Il Governo ha scritto il falso nelle premesse del provvedimento, affermando che sconfessa tutta la politica che, in realtà, vuole portare avanti, perché voglio vedere se il programma del Partito Democratico per le prossime elezioni prevederà l’abolizione totale dei voucher o se torneremo al regime precedente. Non credo, e dunque qui è affermato il falso. Ma c’è anche il falso nella relazione tecnica. La relazione tecnica dice che non sono prevedibili riduzioni degli introiti fiscali e previdenziali perché verranno usati gli altri strumenti.

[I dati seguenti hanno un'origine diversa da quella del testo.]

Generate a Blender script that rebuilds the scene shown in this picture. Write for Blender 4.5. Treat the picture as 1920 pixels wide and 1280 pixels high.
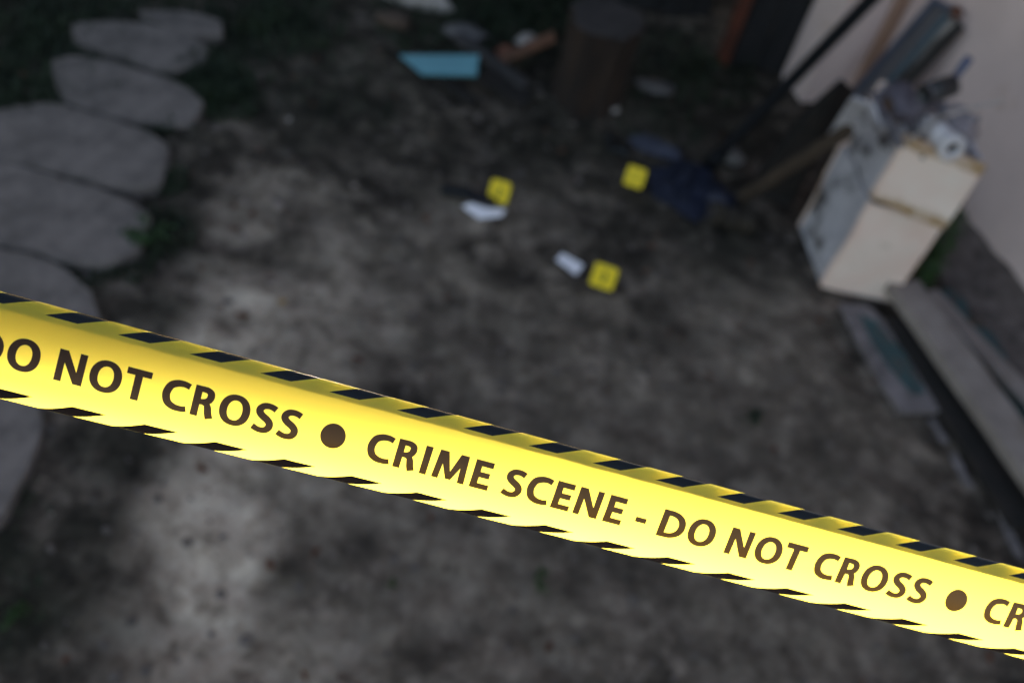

Ma gli altri strumenti sono impossibili da usare.
Ecco perché la cosa più opportuna, che noi di Forza Italia chiediamo con la nostra pregiudiziale, è di sospendere questa discussione e di aprirne una seria. Non è possibile che, con un decreto-legge, il Governo vada molto, ma molto al di là di quanto la CGIL chiedeva con il suo referendum. La Carta dei diritti del lavoro della CGIL prevede i voucher. Il Governo è più a sinistra della CGIL? Purtroppo non è così, ma è semplicemente, completamente, privo di serietà.
Votazione della questione pregiudiziale: il Senato non approva.